At the Primary and Secondary school level, there is an intense debate in the nation's #2 (by size) public school system, Los Angeles Unified School District (LAUSD). Schools have been rated for a long time. Internal data rated teachers as well. The Los Angeles Time printed the previously hidden ratings for primary school teachers. Chaos ensued. Late last week, a primary school teacher allegedly committed suicide over an unfavorable rating. What is the equivalent of a university committing suicide over a poor NRC ranking?

Program closure, with possible termination of tenure for affiliated faculty.

This is happening, and barring a miracle, will happen more.
NRC rankings will weigh, possibly heavily, on decisions about closure and cuts.

Google offers small research awards. Sounds perfect for one of those.

Though I'll bet its really not so easy: for example faculty counts aren't really easily obtainable in an automated fashion (I mean even a graduate school can't accurately report them :)) Where you thinking of starting with non-automated data for this at the start?

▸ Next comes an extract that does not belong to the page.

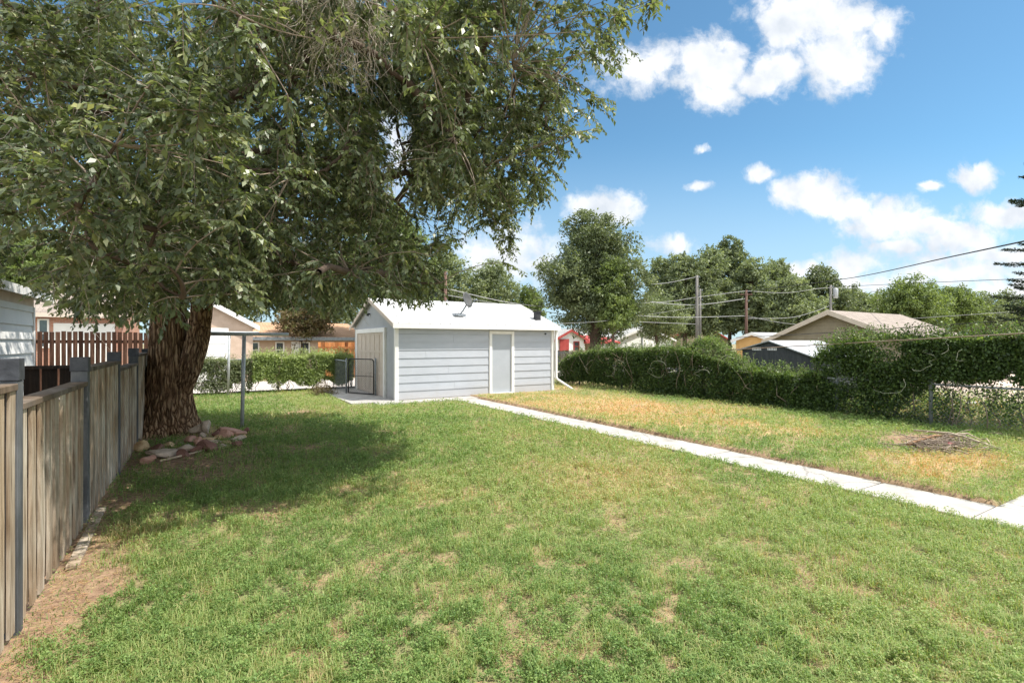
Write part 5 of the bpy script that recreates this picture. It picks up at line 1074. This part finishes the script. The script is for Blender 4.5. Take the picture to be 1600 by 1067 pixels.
while z < zp-.3:
    hw = (yl-yr)/2 if z < zl else (yl-yr)/2*(zp-z-.06)/(zp-zl); m.prism([(x0-.003, z), (x0-.03, z), (x0-.012, z+.14), (x0-.003, z+.14)], yp-hw+.03, yp+hw-.03, 'y') if False else m.add([(x0-.028, yp-hw+.03, z), (x0-.028, yp+hw-.03, z), (x0-.012, yp+hw-.03, z+.145), (x0-.012, yp-hw+.03, z+.145)], [(0, 1, 2, 3)]); z += .15
m.build('siding', M['khaki'], t)
# dark metal-roofed garden shed
x0 = 14.1; yl, yp, yr = on_x(1160, x0), on_x(1203, x0), on_x(1268, x0); zl, zp, zr = zat(546, x0, yl), zat(534, x0, yp), zat(557, x0, yr)
t = empty('metal_roof_shed', (x0+1.3, yp, 0), 'low dark shed with pale metal roof and two white vents behind the vine hedge', 'shed')
ze_ = min(zl, zr); m = MB(); m.prism([(yr, -.05), (yl, -.05), (yl, zl), (yp, zp-.01), (yr, zr)], x0, x0+2.6, 'x'); m.build('wall', M['darkshed'], t)
m = MB(); m.prism([(yr-.12, zr-.05), (yp, zp), (yl+.12, zl-.04), (yl+.12, zl-.01), (yp, zp+.03), (yr-.12, zr-.02)], x0-.08, x0+2.7, 'x'); m.build('roof', M['greymetal'], t)
for yc in (on_x(1183, x0), on_x(1207, x0)):
    m = MB(); zc = zat(545.5, x0, yc); m.box(x0-.025, yc-.13, zc-.045, x0-.003, yc+.13, zc-.034); m.box(x0-.025, yc-.13, zc+.034, x0-.003, yc+.13, zc+.045)
    for k in range(6): m.box(x0-.018, yc-.13+.05*k, zc-.034, x0-.003, yc-.13+.05*k+.028, zc+.034)
    m.build('vent', M['white'], t)

# ------------------------------------------------------------------ utility poles and lines
M['pole'] = noise_mat('pole_wood', [(.13, .12, .11), (.25, .235, .215)], 5, (1, 1, .1), .9, .4)
M['polered'] = noise_mat('red_pole_wood', [(.10, .055, .042), (.18, .11, .085)], 5, (1, 1, .1), .9, .4)
M['cable'] = noise_mat('black_cable', [(.015, .015, .016), (.03, .03, .03)], 5, rough=.6, bump=0)
M['cablegrey'] = noise_mat('grey_cable', [(.28, .28, .28), (.40, .40, .40)], 5, rough=.5, bump=0)
M['cabletan'] = noise_mat('tan_cable', [(.20, .15, .11), (.30, .23, .17)], 5, rough=.6, bump=0)
def upole(px, pytop, Y, r, label, mat, arm=None, can=False):
    q = P(px, pytop, Y); t = empty('utility_pole', (q.x, q.y, 0), label, 'utility pole', 'utility poles along the alley')
    m = MB(); r *= .8; m.tube([(q.x, q.y, -.2), (q.x, q.y, q.z*.5), (q.x, q.y, q.z)], [r*1.2, r, r*.85], 12); m.build('pole', mat, t, True)
    for k, (dz, w) in enumerate(arm or []):
        m = MB(); m.tube([(q.x-CS*w, q.y+SN*w, q.z-dz), (q.x+CS*w, q.y-SN*w, q.z-dz)], .04, 6); m.build('crossarm', mat, t)
    for dz in (.15, .9, 1.6):
        m = MB(); m.tube([(q.x, q.y-r, q.z-dz), (q.x, q.y-r-.12, q.z-dz+.02), (q.x, q.y-r-.14, q.z-dz+.1)], [.03, .05, .03], 8); m.build('insulator', M['steel'], t)
    if can: m = MB(); a = (q.x+CS*.42, q.y-SN*.42); m.tube([(*a, q.z-1.15), (*a, q.z-1.1), (*a, q.z-.35), (*a, q.z-.3), (*a, q.z-.26)], [.16, .2, .2, .17, .03], 14); m.build('transformer', M['greymetal'], t, True)
    return t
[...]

But there are some simple tools that could be made today that would be a step in this direction. For example it would be pretty easy to whip up a NSF NIH grant / institute ranking in real time. And yeah in physics/astro since their publications aren't too pay-walled, there could be some easy incorporation of such data.

Quick, to the Ruby on Rails!

yeah, more I think about it, easier it'd be to do something dynamic, at least for a lot of the metrics in the sciences.

Ruby? Don't you think it'd be easier to hack something up in F77?